Start of Given records
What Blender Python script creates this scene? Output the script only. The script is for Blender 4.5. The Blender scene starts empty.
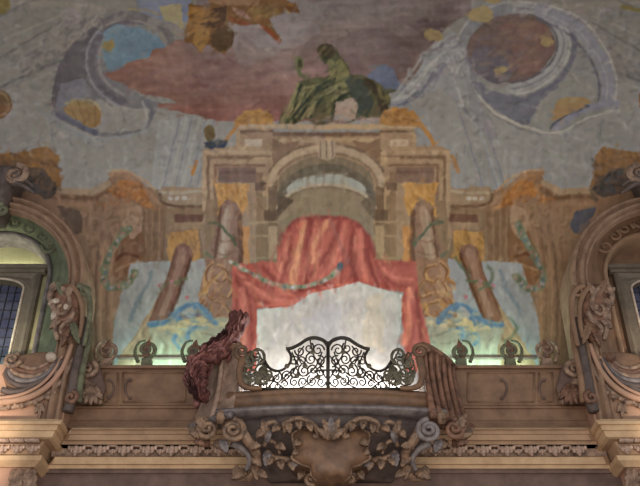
import bpy, bmesh, math, random
import numpy as np
from mathutils import Vector
random.seed(4); rng = np.random.default_rng(11)
SC = bpy.context.scene
COL = SC.collection
# ------------------------------------------------------------------ camera
F = 900.0; TH = math.radians(35.0); CT, ST = math.cos(TH), math.sin(TH)
CAMZ = 1.6
cam = bpy.data.cameras.new('camera'); camo = bpy.data.objects.new('camera', cam); COL.objects.link(camo)
camo.location = (0, 0, CAMZ); camo.rotation_euler = (math.radians(90+35), 0, 0)
cam.sensor_width = 36; cam.lens = F/640*36; cam.clip_end = 200
SC.camera = camo
def P(px, py, Y):
    a = (px-320)/F; b = (243-py)/F
    dy = CT-b*ST; dz = ST+b*CT; t = Y/dy
    return Vector((a*t, Y, CAMZ+dz*t))
def proj(X, Y, Z):
    z = Z-CAMZ; w = Y*CT+z*ST; v = -Y*ST+z*CT
    return 320+F*X/w, 243-F*v/w
XM = 0.125     # axis of the wall, metres right of the viewer
# ------------------------------------------------------------------ materials
def s2l(c):
    c = np.asarray(c, float)/255.
    return np.where(c <= .04045, c/12.92, ((c+.055)/1.055)**2.4)
def mat(name, rgb, rough=.7, var=.18, scale=6., bump=.15, metal=0., bscale=40., rgb2=None, emis=None):
    m = bpy.data.materials.new(name); m.use_nodes = True
    nt = m.node_tree; b = nt.nodes['Principled BSDF']
    c = s2l(rgb); c2 = s2l(rgb2) if rgb2 is not None else c*(1-var)
    tc = nt.nodes.new('ShaderNodeTexCoord'); n = nt.nodes.new('ShaderNodeTexNoise')
    n.inputs['Scale'].default_value = scale; n.inputs['Detail'].default_value = 6; n.inputs['Roughness'].default_value = .65
    nt.links.new(tc.outputs['Object'], n.inputs['Vector'])
    r = nt.nodes.new('ShaderNodeValToRGB')
    r.color_ramp.elements[0].position = .35; r.color_ramp.elements[1].position = .65
    r.color_ramp.elements[0].color = (*c2, 1); r.color_ramp.elements[1].color = (*np.minimum(c*(1+var*.4), 1), 1)
    nt.links.new(n.outputs['Fac'], r.inputs['Fac']); nt.links.new(r.outputs['Color'], b.inputs['Base Color'])
    b.inputs['Roughness'].default_value = rough; b.inputs['Metallic'].default_value = metal
    if bump:
        n2 = nt.nodes.new('ShaderNodeTexNoise'); n2.inputs['Scale'].default_value = bscale; n2.inputs['Detail'].default_value = 4
        nt.links.new(tc.outputs['Object'], n2.inputs['Vector'])
        bp = nt.nodes.new('ShaderNodeBump'); bp.inputs['Strength'].default_value = bump; bp.inputs['Distance'].default_value = .03
        nt.links.new(n2.outputs['Fac'], bp.inputs['Height']); nt.links.new(bp.outputs['Normal'], b.inputs['Normal'])
    return m
M = {}
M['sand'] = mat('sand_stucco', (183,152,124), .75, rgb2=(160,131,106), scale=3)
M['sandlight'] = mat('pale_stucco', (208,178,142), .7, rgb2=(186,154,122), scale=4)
M['pink'] = mat('rose_stucco', (186,146,126), .7, rgb2=(170,140,116), scale=2)
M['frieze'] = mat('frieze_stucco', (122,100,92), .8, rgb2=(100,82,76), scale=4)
M['brown'] = mat('brown_stucco', (146,116,92), .6, rgb2=(122,94,76), scale=4)
M['balc'] = mat('walnut_stucco', (128,97,72), .5, rgb2=(92,70,58), scale=5)
M['orn'] = mat('carved_stucco', (172,144,124), .6, rgb2=(98,78,68), scale=11)
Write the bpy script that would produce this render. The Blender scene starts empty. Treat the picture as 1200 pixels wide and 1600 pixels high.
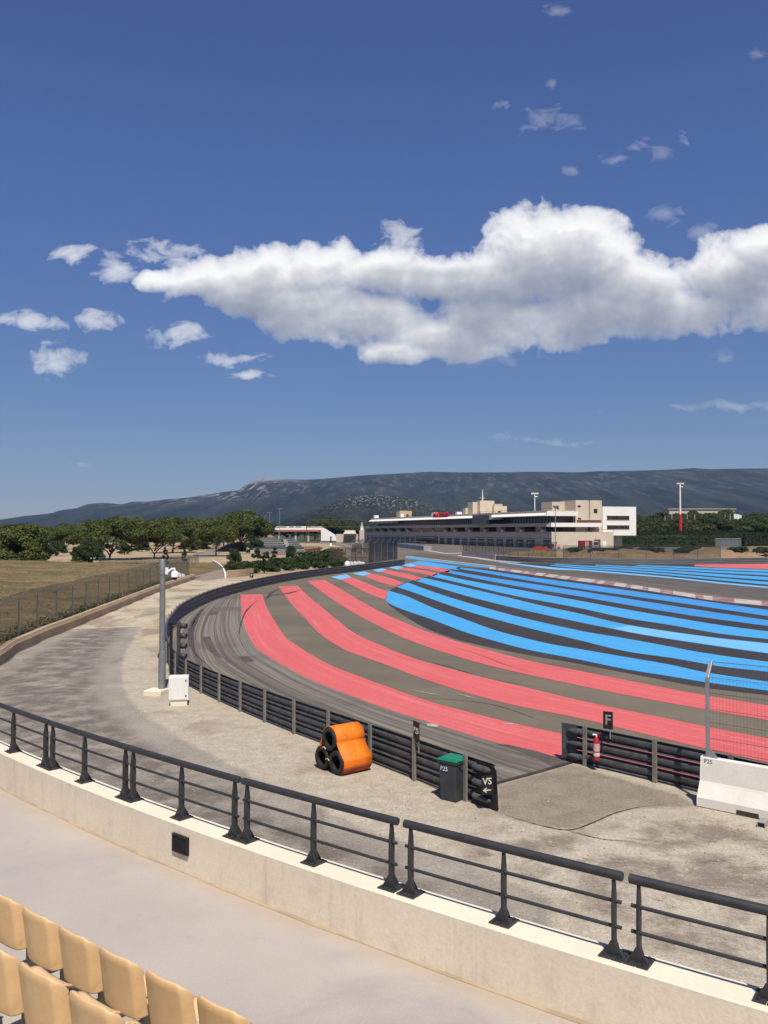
import bpy, math, random
import numpy as np
from mathutils import Vector, Matrix
from mathutils.geometry import tessellate_polygon
R = math.radians
sc = bpy.context.scene
COL = sc.collection

# ------------------------------------------------------------------ camera
FPX, EYE, PITCH = 1342.0, 6.2, math.atan(30/1342)
cam_d = bpy.data.cameras.new('camera'); cam = bpy.data.objects.new('camera', cam_d); COL.objects.link(cam)
cam.location = (0, 0, EYE); cam.rotation_euler = (R(90)+PITCH, 0, 0)
cam_d.sensor_fit = 'VERTICAL'; cam_d.sensor_height = 36; cam_d.sensor_width = 27
cam_d.lens = 36*FPX/1600; cam_d.clip_end = 30000; cam_d.clip_start = .05
sc.camera = cam
# ------------------------------------------------------------------ sun, sky, exposure
SUN_EL, SUN_AZ = 58.0, 169.0          # azimuth clockwise from +Y
sd = bpy.data.lights.new('sun', 'SUN'); sd.energy = 4.7; sd.angle = R(.53); sd.color = (1, .94, .84)
sun = bpy.data.objects.new('sun', sd); COL.objects.link(sun)
_s = Vector((math.sin(R(SUN_AZ))*math.cos(R(SUN_EL)), math.cos(R(SUN_AZ))*math.cos(R(SUN_EL)), math.sin(R(SUN_EL))))
sun.rotation_euler = _s.to_track_quat('Z', 'Y').to_euler(); sun.location = _s*100
sc.view_settings.view_transform = 'Standard'; sc.view_settings.look = 'None'
sc.view_settings.exposure = 0.18; sc.view_settings.gamma = 1.0
sc.cycles.transparent_max_bounces = 48
sc.cycles.max_bounces = 6
sc.cycles.use_denoising = True
SKY = .078
HAZE = 4.5e-5

class NT:
    """tiny node-tree helper"""
    def __init__(s, t): s.t = t; s.n = t.nodes; s.l = t.links
    def new(s, typ, **kw):
        n = s.n.new(typ)
        for k, v in kw.items(): setattr(n, k, v)
        return n
    def put(s, sock, v):
        if v is None: return
        if isinstance(v, bpy.types.NodeSocket): s.l.new(v, sock)
        else: sock.default_value = v
    def math(s, op, a, b=None, c=None, clamp=False):
        n = s.new('ShaderNodeMath', operation=op, use_clamp=clamp)
        s.put(n.inputs[0], a); s.put(n.inputs[1], b); s.put(n.inputs[2], c)
        return n.outputs[0]
    def vec(s, op, a, b=None):
        n = s.new('ShaderNodeVectorMath', operation=op)
        s.put(n.inputs[0], a); s.put(n.inputs[1], b)
        return n.outputs['Value'] if op in ('LENGTH', 'DOT_PRODUCT') else n.outputs[0]
    def comb(s, x, y, z=0.0):
        n = s.new('ShaderNodeCombineXYZ'); s.put(n.inputs[0], x); s.put(n.inputs[1], y); s.put(n.inputs[2], z)
        return n.outputs[0]
    def noise(s, v, scale, detail=4, rough=.5, dist=0.0, dim='3D'):
        n = s.new('ShaderNodeTexNoise', noise_dimensions=dim)
        s.put(n.inputs['Vector'], v); n.inputs['Scale'].default_value = scale
        n.inputs['Detail'].default_value = detail; n.inputs['Roughness'].default_value = rough
        n.inputs['Distortion'].default_value = dist
        return n.outputs['Fac']
    def ramp(s, f, lo, hi, smooth=True):
        n = s.new('ShaderNodeMapRange', interpolation_type='SMOOTHSTEP' if smooth else 'LINEAR')
        s.put(n.inputs['Value'], f); n.inputs['From Min'].default_value = lo; n.inputs['From Max'].default_value = hi
        return n.outputs['Result']
    def mix(s, f, a, b, mode='MIX'):
        n = s.new('ShaderNodeMix', data_type='RGBA', blend_type=mode)
        s.put(n.inputs[0], f)
        for i, v in ((6, a), (7, b)):
            if isinstance(v, (tuple, list)): v = tuple(v)+(1,) if len(v) == 3 else tuple(v)
            s.put(n.inputs[i], v)
        return n.outputs[2]

# ---- world: Nishita sky with cumulus laid out by sky direction
w = bpy.data.worlds.new('World'); sc.world = w; w.use_nodes = True
w.node_tree.nodes.clear(); W = NT(w.node_tree)
sky = W.new('ShaderNodeTexSky', sky_type='NISHITA'); sky.sun_disc = False
sky.sun_elevation = R(SUN_EL); sky.sun_rotation = R(SUN_AZ)
sky.air_density = .85; sky.dust_density = .4; sky.ozone_density = 5.0; sky.altitude = 400
# ellipses: azimuth slope, elevation slope (x 1342), radii
BIG = [(845,392,100,82),(930,400,84,66),(1000,450,110,66),(770,430,110,56),(690,425,90,44),(600,420,100,52),(500,415,88,56),(420,425,100,52),
       (320,430,92,40),(245,430,46,20),(570,500,130,44),(690,522,130,42),(800,495,160,52),(930,490,140,46),(1060,490,130,48),
       (1150,430,85,62),(1200,390,70,42),(1240,470,120,66),(620,548,66,20),(400,458,104,36),(470,470,100,46),(900,372,74,60)]
SMALL = [(265,385,58,22),(175,418,44,18),(110,402,36,20),(40,499,54,17),(150,488,50,17),(85,556,52,28),(280,517,38,22),(372,560,56,13),(385,588,38,9),(625,365,44,28)]
WISP = [(868,182,42,22),(1015,222,42,13),(1040,322,26,17),(1110,357,28,14),(1130,560,34,11),(785,152,20,9),(1085,210,11,18),(960,235,34,8),(128,718,18,6),(862,120,12,12),
        (1190,80,22,14),(885,5,26,9),(760,555,80,18),(1130,640,130,8),(850,690,90,6),(900,260,14,10)]
TCX = 600
def field_group(name, full):
    g = bpy.data.node_groups.new(name, 'ShaderNodeTree')
    g.interface.new_socket('UV', in_out='INPUT', socket_type='NodeSocketVector')
    for o_ in (('Cover', 'Form', 'Shade') if full else ('Form',)): g.interface.new_socket(o_, in_out='OUTPUT', socket_type='NodeSocketFloat')
    G = NT(g); gi = G.new('NodeGroupInput'); go = G.new('NodeGroupOutput'); uv = gi.outputs[0]
    wob = G.new('ShaderNodeTexNoise'); G.put(wob.inputs['Vector'], uv); wob.inputs['Scale'].default_value = 9; wob.inputs['Detail'].default_value = 3
    uvw = G.vec('ADD', uv, G.vec('MULTIPLY', G.vec('SUBTRACT', wob.outputs['Color'], (.5,.5,.5)), (.06,.05,0)))
    def ell(lst, soft, sm=.22):
        acc = None
        for (px, py, rx, ry) in lst:
            c = ((px-600)/FPX, (830-py)/FPX, 0); k = (FPX/rx, FPX/ry, 0)
            e = G.math('SUBTRACT', soft, G.vec('LENGTH', G.vec('MULTIPLY', G.vec('SUBTRACT', uvw, c), k)))
            acc = e if acc is None else G.math('SMOOTH_MAX', acc, e, sm)
        return acc
    eb = ell(BIG, 1.0)
    n1 = G.noise(uv, 15, 11, .56, .2)
    bil = G.math('ABSOLUTE', G.math('SUBTRACT', G.noise(uv, 24, 6, .55, .3), .5))
    puff = G.math('SUBTRACT', .15, G.math('MULTIPLY', bil, 2.0))
    nz = G.math('ADD', G.math('MULTIPLY', G.math('SUBTRACT', n1, .5), 1.75), G.math('MULTIPLY', puff, .75))
    if full:
        n2 = G.noise(uv, 70, 8, .68, .5)
        nz = G.math('ADD', nz, G.math('MULTIPLY', G.math('SUBTRACT', n2, .5), .36))
    fb = G.math('ADD', G.math('MULTIPLY', G.math('MINIMUM', eb, .7), 1.5), nz)
    if not full:
        G.l.new(fb, go.inputs[0]); return g
    es = ell(SMALL, 1.0); ew = ell(WISP, 1.0)
    n3 = G.noise(G.vec('MULTIPLY', uv, (.75, 1.25, 1)), 38, 9, .62, .6); nw = G.math('ADD', G.math('MULTIPLY', G.math('SUBTRACT', n1, .5), 1.2), G.math('MULTIPLY', G.math('SUBTRACT', n3, .5), 4.6))
    fs = G.math('ADD', G.math('SUBTRACT', G.math('MULTIPLY', G.math('MINIMUM', es, .75), 1.4), .12), nw)
    fw = G.math('ADD', G.math('SUBTRACT', G.math('MULTIPLY', G.math('MINIMUM', ew, .75), 1.3), .25), G.math('MULTIPLY', nw, 1.25))
    def opac(f, k, top):
        return G.math('MULTIPLY', G.math('SUBTRACT', 1, G.math('POWER', 2.718, G.math('MULTIPLY', G.math('MAXIMUM', f, 0), -k))), top)
    cov = G.math('MAXIMUM', opac(fb, 3.6, 1.0), G.math('MAXIMUM', opac(fs, .9, .8), opac(fw, .55, .34)))
    sh = ell([(800,474,270,46),(1090,497,190,48),(335,474,130,24),(690,418,90,16),(560,472,70,16),(960,500,140,30),(1170,450,60,36)], 1.0, .4)
    G.l.new(cov, go.inputs[0]); G.l.new(G.math('MAXIMUM', fb, G.math('MULTIPLY', fs, .6)), go.inputs[1])
    G.l.new(G.ramp(G.math('ADD', sh, G.math('MULTIPLY', nz, 1.0)), -1.1, 1.1), go.inputs[2]); return g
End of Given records
• _Exercise aim_
Reproduce exactly the section that begins with the line containing "(122,100,92), .8, rgb2=(100,82,76), scale=4)" and ends with the line containing "HAZE = 4.5e-5". Both boundary lines belong in the copy, but pictures do not.

• _Final answer_
M['frieze'] = mat('frieze_stucco', (122,100,92), .8, rgb2=(100,82,76), scale=4)
M['brown'] = mat('brown_stucco', (146,116,92), .6, rgb2=(122,94,76), scale=4)
M['balc'] = mat('walnut_stucco', (128,97,72), .5, rgb2=(92,70,58), scale=5)
M['orn'] = mat('carved_stucco', (172,144,124), .6, rgb2=(98,78,68), scale=11)
Write the bpy script that would produce this render. The Blender scene starts empty. Treat the picture as 1200 pixels wide and 1600 pixels high.
import bpy, math, random
import numpy as np
from mathutils import Vector, Matrix
from mathutils.geometry import tessellate_polygon
R = math.radians
sc = bpy.context.scene
COL = sc.collection

# ------------------------------------------------------------------ camera
FPX, EYE, PITCH = 1342.0, 6.2, math.atan(30/1342)
cam_d = bpy.data.cameras.new('camera'); cam = bpy.data.objects.new('camera', cam_d); COL.objects.link(cam)
cam.location = (0, 0, EYE); cam.rotation_euler = (R(90)+PITCH, 0, 0)
cam_d.sensor_fit = 'VERTICAL'; cam_d.sensor_height = 36; cam_d.sensor_width = 27
cam_d.lens = 36*FPX/1600; cam_d.clip_end = 30000; cam_d.clip_start = .05
sc.camera = cam
# ------------------------------------------------------------------ sun, sky, exposure
SUN_EL, SUN_AZ = 58.0, 169.0          # azimuth clockwise from +Y
sd = bpy.data.lights.new('sun', 'SUN'); sd.energy = 4.7; sd.angle = R(.53); sd.color = (1, .94, .84)
sun = bpy.data.objects.new('sun', sd); COL.objects.link(sun)
_s = Vector((math.sin(R(SUN_AZ))*math.cos(R(SUN_EL)), math.cos(R(SUN_AZ))*math.cos(R(SUN_EL)), math.sin(R(SUN_EL))))
sun.rotation_euler = _s.to_track_quat('Z', 'Y').to_euler(); sun.location = _s*100
sc.view_settings.view_transform = 'Standard'; sc.view_settings.look = 'None'
sc.view_settings.exposure = 0.18; sc.view_settings.gamma = 1.0
sc.cycles.transparent_max_bounces = 48
sc.cycles.max_bounces = 6
sc.cycles.use_denoising = True
SKY = .078
HAZE = 4.5e-5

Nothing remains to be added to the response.